An inveterate con artist, Parker treats Elvis’s gift as mere grist for an all-encompassing swindle, and Luhrmann contrives a tremendously creepy meeting between the two inside a fairground hall of mirrors: it’s postponed so long in the narrative, you start to wonder if you missed it. It’s not inconceivable that some will consider this pantomime-ish grasping goblin with his ambiguous European-American burr uncomfortably close to anti-Semitic caricature.
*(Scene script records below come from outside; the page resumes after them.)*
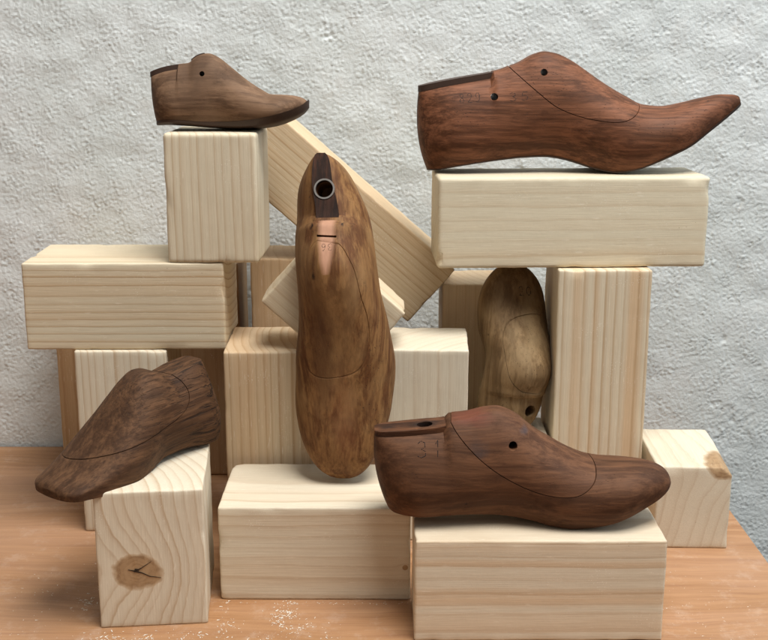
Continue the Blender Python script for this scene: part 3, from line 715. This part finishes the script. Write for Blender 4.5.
wm_ = k.out(col, .5, k.bump(n1, .4, .0006, b1), .4)
wall = link('wall', me, wm_); tag(wall, kind='structure')

# sawdust and shavings, denser in a few drifts
rs = random.Random(11); bm = bmesh.new()
def fleck(x, y, s):
    a = rs.random() * 6.28; L = s * (1 + 2.2 * rs.random() ** 2); w = s * .6; h = s * (.2 + .5 * rs.random())
    c, d = math.cos(a), math.sin(a); t = rs.random() * s * .6
    P = [(-L, -w, 0), (L, -w * .6, t), (L * .8, w, 0), (-L * .9, w * .7, t), (0, 0, h)]
    v = [bm.verts.new((x + q[0] * c - q[1] * d, y + q[0] * d + q[1] * c, .0001 + q[2])) for q in P]
    for i, j in ((0, 1), (1, 2), (2, 3), (3, 0)): bm.faces.new((v[i], v[j], v[4]))
    bm.faces.new((v[3], v[2], v[1], v[0]))
BL = [(-.117, .020, .740, .83), (.018, .186, .687, .746), (-.195, -.115, .70, .80), (-.242, -.168, .855, .93), (.19, .268, .825, .915)]
def free(x, y): return not any(a < x < b and c < y < d for a, b, c, d in BL) and x < .288
def drift(cx, cy, sx, sy, n, s=.00035, ang=0):
    for _ in range(n):
        u, v = rs.gauss(0, sx), rs.gauss(0, sy); q = noise.noise(Vector((u * 90, v * 90, cx * 50)))
        if q < -.05 and rs.random() < .8: continue
        x = cx + u * math.cos(ang) - v * math.sin(ang); y = cy + u * math.sin(ang) + v * math.cos(ang)
        if free(x, y): fleck(x, y, s * (.4 + rs.random() ** 2 * 1.6))
drift(-.068, .722, .005, .012, 300, .00028); drift(-.060, .703, .012, .008, 160, .00026); drift(-.075, .69, .03, .006, 90, .00026)
drift(-.182, .683, .012, .007, 200, .0003); drift(-.205, .675, .02, .006, 70, .0003); drift(-.245, .69, .03, .010, 70, .0003); drift(-.212, .735, .005, .004, 120, .00034, .5)
drift(-.207, .765, .004, .012, 60, .0003); drift(-.245, .75, .012, .010, 40, .0003); drift(-.205, .80, .006, .003, 50, .0003); drift(-.14, .69, .02, .004, 110, .0003); drift(-.106, .705, .004, .010, 110, .0003)
drift(-.112, .76, .002, .03, 70); drift(.215, .73, .03, .03, 200, .00018); drift(.22, .69, .03, .02, 100, .00018); drift(-.28, .73, .05, .05, 150, .00022)
drift(-.03, .737, .05, .0015, 160, .0002); drift(-.195, .852, .03, .0015, 60, .0002); drift(.0, .80, .4, .2, 500, .00015)
dm = plain('sawdust', (.86, .78, .68), .9)
sd = finish(bm, 'sawdust', dm, smooth=False); tag(sd, 'fine pale sawdust and shavings scattered on the table', kind='stuff')

# ================================================================== camera
cam = bpy.data.cameras.new('camera'); co_ = bpy.data.objects.new('camera', cam); COL.objects.link(co_)
co_.location = (0, 0, .389); co_.rotation_euler = (R(90 - 14), 0, 0)
cam.sensor_fit = 'HORIZONTAL'; cam.sensor_width = 36; cam.lens = 36 * 1150 / 768; cam.clip_start = .02; cam.clip_end = 100
scene.camera = co_

# ================================================================== light: a broad window high in front, to the right
def area(name, loc, target, size, energy, color, sy=None):
    l = bpy.data.lights.new(name, 'AREA'); l.energy = energy; l.color = color; l.size = size
    if sy: l.shape = 'RECTANGLE'; l.size_y = sy
    o = bpy.data.objects.new(name, l); COL.objects.link(o); o.location = loc
    o.rotation_euler = (Vector(target) - Vector(loc)).to_track_quat('-Z', 'Y').to_euler(); return o
area('key_light', (.36, .38, 1.90), (0, .87, .12), .92, 52, (1, .98, .95))
area('sky_light', (1.5, .45, 1.1), (.1, .95, .15), 1.2, 11, (.72, .86, 1.0))
area('room_light', (-.5, -1.0, 1.0), (0, .9, .1), 1.8, 2.8, (1.0, .93, .86))
w = bpy.data.worlds.new('World'); scene.world = w; w.use_nodes = True
w.node_tree.nodes['Background'].inputs[0].default_value = (.95, .88, .82, 1); w.node_tree.nodes['Background'].inputs[1].default_value = .12
scene.view_settings.view_transform = 'Standard'; scene.view_settings.look = 'None'; scene.view_settings.exposure = 0; scene.view_settings.gamma = 1
scene.render.engine = 'CYCLES'
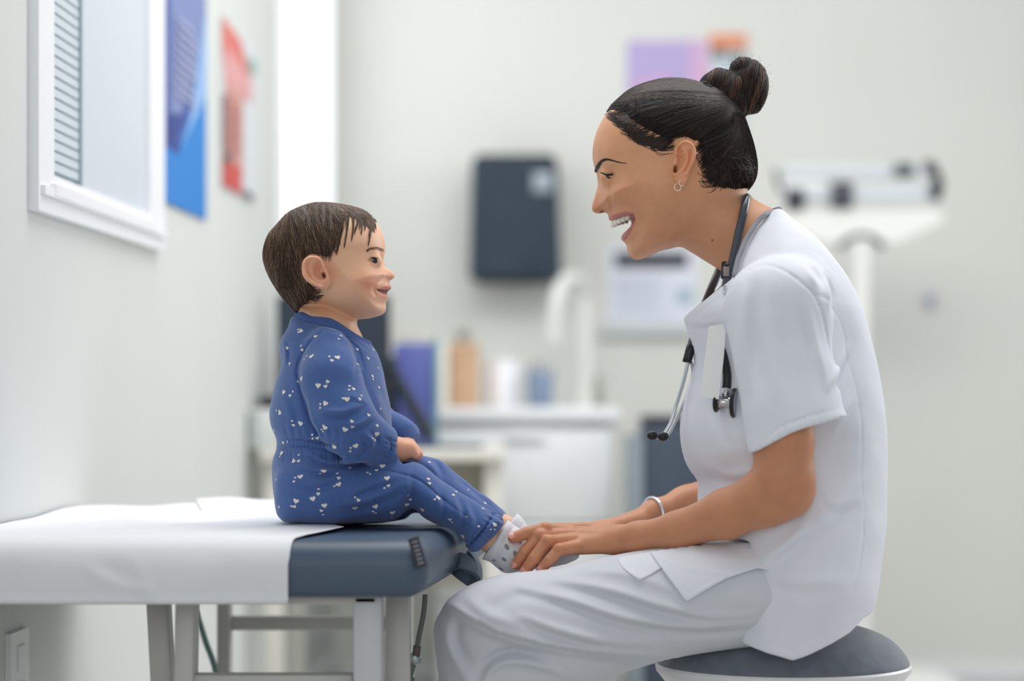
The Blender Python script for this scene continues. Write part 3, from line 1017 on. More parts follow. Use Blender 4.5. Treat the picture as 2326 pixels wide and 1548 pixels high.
for k in range(5):
    an = k * 2 * math.pi / 5 + .3
    e = Vector((cxs + .24 * math.cos(an), yst + .24 * math.sin(an), 0.055))
    lg = tube('base_leg', [(cxs, yst, 0.085), e], [0.02, 0.013], m_dark, st, sides=10, n=2)
    bm = bmesh.new(); lathe(bm, [(.02, -.012), (.025, -.008), (.025, .008), (.02, .012)], (e.x, e.y, .0255), 20, axis=(-math.sin(an), math.cos(an), 0)); bm_obj('castor', bm, m_dark, lg, smooth=True)
# ================================================================ implicit-surface modelling
def smin(a, b, k):
    if k <= 0:
        return np.minimum(a, b)
    h = np.maximum(k - np.abs(a - b), 0) / k
    return np.minimum(a, b) - h * h * (k * 0.25)


class Vol:
    def __init__(s, lo, hi, h):
        s.lo = np.array(lo, float); s.h = h
        s.n = np.ceil((np.array(hi, float) - s.lo) / h).astype(int) + 1
        s.ax = [(s.lo[i] + h * np.arange(s.n[i])).astype(np.float32) for i in range(3)]
        s.F = np.full(s.n, 0.03, np.float32)

    def rg(s, lo, hi):
        sl = []
        for i in range(3):
            a = int(max(0, math.floor((lo[i] - s.lo[i]) / s.h))); b = int(min(s.n[i], math.ceil((hi[i] - s.lo[i]) / s.h) + 1))
            if b <= a:
                return None, None, None, None
            sl.append(slice(a, b))
        return tuple(sl), s.ax[0][sl[0]][:, None, None], s.ax[1][sl[1]][None, :, None], s.ax[2][sl[2]][None, None, :]

    def put(s, sl, f, k, op='u'):
        if op == 'u':
            s.F[sl] = smin(s.F[sl], f, k)
        elif op == 's':
            s.F[sl] = -smin(-s.F[sl], f, k)
        elif op == 'i':
            s.F[sl] = -smin(-s.F[sl], -f, k)

    def cap(s, a, b, ra, rb, k=0.004, op='u', sy=1.0):
        """tapered capsule; sy > 1 flattens it along y"""
        a = np.array(a, float); b = np.array(b, float)
        m = max(ra, rb) + k + 3 * s.h + 0.002
        sl, x, y, z = s.rg(np.minimum(a, b) - m, np.maximum(a, b) + m)
        if sl is None:
            return
        d = b - a; L2 = float((d * d).sum()) + 1e-12
        t = np.clip(((x - a[0]) * d[0] + (y - a[1]) * d[1] + (z - a[2]) * d[2]) / L2, 0, 1)
        q = np.sqrt((x - a[0] - t * d[0]) ** 2 + ((y - a[1] - t * d[1]) * sy) ** 2 + (z - a[2] - t * d[2]) ** 2)
        s.put(sl, q - (ra + (rb - ra) * t), k, op)

    def chain(s, pts, rad, k=0.004, op='u', sy=1.0):
        for i in range(len(pts) - 1):
            s.cap(pts[i], pts[i + 1], rad[i], rad[i + 1], k, op, sy)

    def ell(s, c, r, k=0.004, op='u', R=None):
        c = np.array(c, float); r = np.array(r, float)
        m = r.max() + k + 3 * s.h + 0.002
        sl, x, y, z = s.rg(c - m, c + m)
        if sl is None:
            return
        x, y, z = x - c[0], y - c[1], z - c[2]
        if R is not None:
            R = np.array(R)
            x, y, z = (R[0, 0] * x + R[1, 0] * y + R[2, 0] * z, R[0, 1] * x + R[1, 1] * y + R[2, 1] * z, R[0, 2] * x + R[1, 2] * y + R[2, 2] * z)
        k0 = np.sqrt((x / r[0]) ** 2 + (y / r[1]) ** 2 + (z / r[2]) ** 2)
        k1 = np.sqrt((x / r[0] ** 2) ** 2 + (y / r[1] ** 2) ** 2 + (z / r[2] ** 2) ** 2) + 1e-6
        s.put(sl, k0 * (k0 - 1) / k1, k, op)

    def mesh(s, smooth=1):
        return surface_nets(s.F, s.lo, s.h, smooth)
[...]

But it feels unfortunate rather than actively tone-deaf, particularly since there’s no evidence Parker was Jewish.
Working without any cosmetic assistance – or any safety net whatsoever, beyond sheer force of talent – is 30-year-old Butler, whose keen instinct for melodrama and burn-the-screen-down charisma give his Elvis a mid-century Method-acting rawness. It’s not a Presley impersonation so much as Presley via James Dean, and the presence of that actor – whose renegade credibility Elvis envies – looms over the film. There is a terrific sequence in which the temporarily washed-up Elvis broods by the rusting Hollywood sign, while the Griffith Observatory – as prominently featured in Dean’s 1955 film Rebel Without a Cause – shimmers on the other side of the valley, like a mirage.
Even the intense cherry red of Elvis’s trailer interior seems to be channelling Dean’s jacket in that earlier film – a symbol of the spirit Elvis also originally embodied, before it was commodified. Luhrmann’s film is in many respects a brazen crowd-pleasing commodity itself, but it has the same subversive blood bubbling in its veins.